• manole_i (2/12/2016)


    You are right, the index is not covered and it does a nested loop join with a key lookup.

    With forceseek I got this:

    Scan count 1, logical reads 6046852, physical reads 0, read-ahead reads 570, lob logical reads 0, lob physical reads 0, lob read-ahead reads 0.

    without:

    Scan count 1, logical reads 2319106, physical reads 694, read-ahead reads 2315361, lob logical reads 0, lob physical reads 0, lob read-ahead reads 0.

    THere are twi interesting things I see in those results.

    First - the number of logical reads for the query with forceseek is 2.5 times the number of logical reads for the unhinted query. So I understand why the optimizer makes its choice: if the estimated rowcounts are correct, then the QO expected those IO amounts. Also, because the scan is sequential read-ahead optimization can be used (and is used, as shown in the results).

    Second - the forceseek plan does logical IO only and the unhinted plan does a lot of physical IO. This is not taken into account for the plan choice (because the QO does not know what is and what isn't in the buffer pool, and because this could be different when the plan is later reused), but it could be an explanation of why the cheaper plan ended up taking more time than the more expensive plan.

    If you want to dig deeper into this, then you will have to look at what other activities in your workload cause this difference. What surprises me most is that there are no phyiscal reads at all for the forceseek plan - an obvious explanation would be when the nonclustered index is in the buffer pool and the clustered index is not, but then the lookups would incur physical reads. Now it looks as if exactly those pages it needs from the clustered index are in the buffer pool, but the rest of the clustered index is not in the buffer pool.

    Did you perhaps run the forceseek query once without measuring, then run it again with the measurement and then run the unhinted version?

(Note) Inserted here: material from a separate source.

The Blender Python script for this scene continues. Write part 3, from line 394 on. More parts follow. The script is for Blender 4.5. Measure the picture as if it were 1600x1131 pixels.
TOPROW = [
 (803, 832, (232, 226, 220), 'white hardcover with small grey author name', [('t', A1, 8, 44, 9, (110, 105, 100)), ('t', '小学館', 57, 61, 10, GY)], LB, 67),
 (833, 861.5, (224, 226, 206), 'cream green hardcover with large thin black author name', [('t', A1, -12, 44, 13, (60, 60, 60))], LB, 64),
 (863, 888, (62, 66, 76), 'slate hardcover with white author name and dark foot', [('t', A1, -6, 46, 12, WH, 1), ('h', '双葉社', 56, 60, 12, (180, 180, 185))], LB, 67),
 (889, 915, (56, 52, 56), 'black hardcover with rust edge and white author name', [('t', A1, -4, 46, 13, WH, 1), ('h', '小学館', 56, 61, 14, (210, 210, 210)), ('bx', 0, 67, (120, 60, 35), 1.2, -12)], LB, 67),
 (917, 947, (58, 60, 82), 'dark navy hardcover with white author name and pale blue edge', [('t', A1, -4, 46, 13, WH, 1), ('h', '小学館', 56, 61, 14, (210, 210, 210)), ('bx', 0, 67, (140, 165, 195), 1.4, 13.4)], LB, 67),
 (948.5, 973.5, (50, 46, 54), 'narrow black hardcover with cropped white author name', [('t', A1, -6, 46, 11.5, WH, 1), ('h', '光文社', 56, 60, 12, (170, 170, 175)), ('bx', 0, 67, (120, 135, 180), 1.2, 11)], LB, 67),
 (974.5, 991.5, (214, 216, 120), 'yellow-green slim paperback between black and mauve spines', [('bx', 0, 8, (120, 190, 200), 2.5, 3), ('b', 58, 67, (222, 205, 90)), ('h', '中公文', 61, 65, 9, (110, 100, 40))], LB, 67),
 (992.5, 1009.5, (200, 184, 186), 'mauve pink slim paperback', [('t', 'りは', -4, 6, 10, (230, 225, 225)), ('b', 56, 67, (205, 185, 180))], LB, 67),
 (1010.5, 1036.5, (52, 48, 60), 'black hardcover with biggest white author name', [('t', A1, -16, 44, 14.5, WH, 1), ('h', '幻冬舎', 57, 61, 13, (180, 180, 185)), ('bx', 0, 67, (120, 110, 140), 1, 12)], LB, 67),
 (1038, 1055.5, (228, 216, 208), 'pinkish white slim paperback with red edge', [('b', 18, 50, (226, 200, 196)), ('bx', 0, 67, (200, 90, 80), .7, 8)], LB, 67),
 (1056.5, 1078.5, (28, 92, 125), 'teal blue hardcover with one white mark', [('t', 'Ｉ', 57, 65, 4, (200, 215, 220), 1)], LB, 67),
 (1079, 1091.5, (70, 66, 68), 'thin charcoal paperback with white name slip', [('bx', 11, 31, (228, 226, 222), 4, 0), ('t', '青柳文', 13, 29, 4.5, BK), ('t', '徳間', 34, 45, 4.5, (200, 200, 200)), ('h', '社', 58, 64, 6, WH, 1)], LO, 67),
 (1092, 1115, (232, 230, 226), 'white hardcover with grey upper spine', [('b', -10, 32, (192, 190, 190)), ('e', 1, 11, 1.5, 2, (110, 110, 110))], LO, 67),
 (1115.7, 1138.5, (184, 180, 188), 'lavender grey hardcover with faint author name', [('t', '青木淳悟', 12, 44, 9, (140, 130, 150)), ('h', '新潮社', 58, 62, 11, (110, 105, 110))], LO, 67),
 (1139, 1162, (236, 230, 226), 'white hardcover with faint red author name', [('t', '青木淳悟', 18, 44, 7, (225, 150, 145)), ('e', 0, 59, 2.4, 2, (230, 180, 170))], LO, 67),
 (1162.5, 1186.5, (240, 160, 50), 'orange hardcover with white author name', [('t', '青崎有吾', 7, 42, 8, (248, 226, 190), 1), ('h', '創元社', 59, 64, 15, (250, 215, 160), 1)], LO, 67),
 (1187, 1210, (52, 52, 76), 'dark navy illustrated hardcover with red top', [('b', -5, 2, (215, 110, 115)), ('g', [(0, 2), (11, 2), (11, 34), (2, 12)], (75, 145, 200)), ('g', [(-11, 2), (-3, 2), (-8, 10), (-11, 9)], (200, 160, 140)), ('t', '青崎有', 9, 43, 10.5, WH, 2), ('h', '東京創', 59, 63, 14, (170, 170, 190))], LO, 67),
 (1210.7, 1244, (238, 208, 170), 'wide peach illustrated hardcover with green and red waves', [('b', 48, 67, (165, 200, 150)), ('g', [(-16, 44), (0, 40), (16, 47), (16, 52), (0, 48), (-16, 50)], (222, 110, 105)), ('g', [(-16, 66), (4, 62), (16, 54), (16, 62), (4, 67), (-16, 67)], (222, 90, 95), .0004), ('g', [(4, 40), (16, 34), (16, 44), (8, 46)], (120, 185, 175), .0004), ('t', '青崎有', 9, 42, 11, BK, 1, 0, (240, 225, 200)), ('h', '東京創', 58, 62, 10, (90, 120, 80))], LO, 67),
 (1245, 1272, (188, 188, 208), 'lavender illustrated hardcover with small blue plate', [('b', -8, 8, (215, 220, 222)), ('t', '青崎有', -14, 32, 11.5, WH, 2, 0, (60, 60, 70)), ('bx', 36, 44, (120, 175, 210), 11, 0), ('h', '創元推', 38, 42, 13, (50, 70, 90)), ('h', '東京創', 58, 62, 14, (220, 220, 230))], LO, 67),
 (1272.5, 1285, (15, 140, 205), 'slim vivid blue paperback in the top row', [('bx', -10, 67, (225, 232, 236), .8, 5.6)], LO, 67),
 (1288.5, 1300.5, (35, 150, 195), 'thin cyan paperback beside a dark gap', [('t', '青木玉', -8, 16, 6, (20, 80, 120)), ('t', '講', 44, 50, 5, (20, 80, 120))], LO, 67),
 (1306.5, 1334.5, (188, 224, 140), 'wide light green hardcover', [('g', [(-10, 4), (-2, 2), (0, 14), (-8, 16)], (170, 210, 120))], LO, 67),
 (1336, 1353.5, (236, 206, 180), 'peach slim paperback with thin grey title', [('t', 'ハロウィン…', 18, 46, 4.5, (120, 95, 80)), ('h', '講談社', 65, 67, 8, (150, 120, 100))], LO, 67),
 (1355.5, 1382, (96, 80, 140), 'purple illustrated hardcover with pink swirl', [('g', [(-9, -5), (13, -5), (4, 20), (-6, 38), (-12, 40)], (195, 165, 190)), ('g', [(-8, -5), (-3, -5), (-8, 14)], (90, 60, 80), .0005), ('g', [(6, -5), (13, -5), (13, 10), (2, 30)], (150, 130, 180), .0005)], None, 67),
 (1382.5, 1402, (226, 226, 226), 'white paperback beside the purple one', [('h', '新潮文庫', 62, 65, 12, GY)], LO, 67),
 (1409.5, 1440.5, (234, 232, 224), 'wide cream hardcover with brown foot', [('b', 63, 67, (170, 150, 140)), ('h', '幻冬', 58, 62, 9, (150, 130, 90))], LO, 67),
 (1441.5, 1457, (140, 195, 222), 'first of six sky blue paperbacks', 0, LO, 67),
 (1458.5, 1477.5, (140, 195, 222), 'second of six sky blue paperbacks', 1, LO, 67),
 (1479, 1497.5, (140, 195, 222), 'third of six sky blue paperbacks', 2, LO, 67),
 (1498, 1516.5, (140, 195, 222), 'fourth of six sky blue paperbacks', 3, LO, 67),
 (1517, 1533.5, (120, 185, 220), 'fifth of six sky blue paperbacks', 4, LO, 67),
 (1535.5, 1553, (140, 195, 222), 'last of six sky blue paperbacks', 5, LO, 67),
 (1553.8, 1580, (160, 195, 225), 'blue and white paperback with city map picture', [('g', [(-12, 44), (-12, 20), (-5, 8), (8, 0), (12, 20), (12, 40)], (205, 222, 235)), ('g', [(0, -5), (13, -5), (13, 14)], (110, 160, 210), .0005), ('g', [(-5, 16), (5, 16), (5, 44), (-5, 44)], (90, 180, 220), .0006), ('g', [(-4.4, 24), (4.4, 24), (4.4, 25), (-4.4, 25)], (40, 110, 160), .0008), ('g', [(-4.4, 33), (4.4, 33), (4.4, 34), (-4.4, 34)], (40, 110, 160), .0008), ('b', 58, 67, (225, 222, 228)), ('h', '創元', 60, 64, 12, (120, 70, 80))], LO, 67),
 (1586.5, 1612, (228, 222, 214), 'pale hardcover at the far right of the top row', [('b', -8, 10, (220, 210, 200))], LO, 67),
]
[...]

    For a fair comparison, always either forcefully flush the buffer pool before running each query (by using DBCC DROPCLEANBUFFERS - but do not do that on a production server!!), or ensure that each query can employ the buffer pool fully (by doing two executions of the same query in a row and measuring only the second),

    Oh, of course - if there is something going on as a regular process in your workload that causes these weird differences in buffer pool usage, then you may end up deciding that you prefer the more expensive query. But for now, I assume that the way you ran your tests has influenced the results.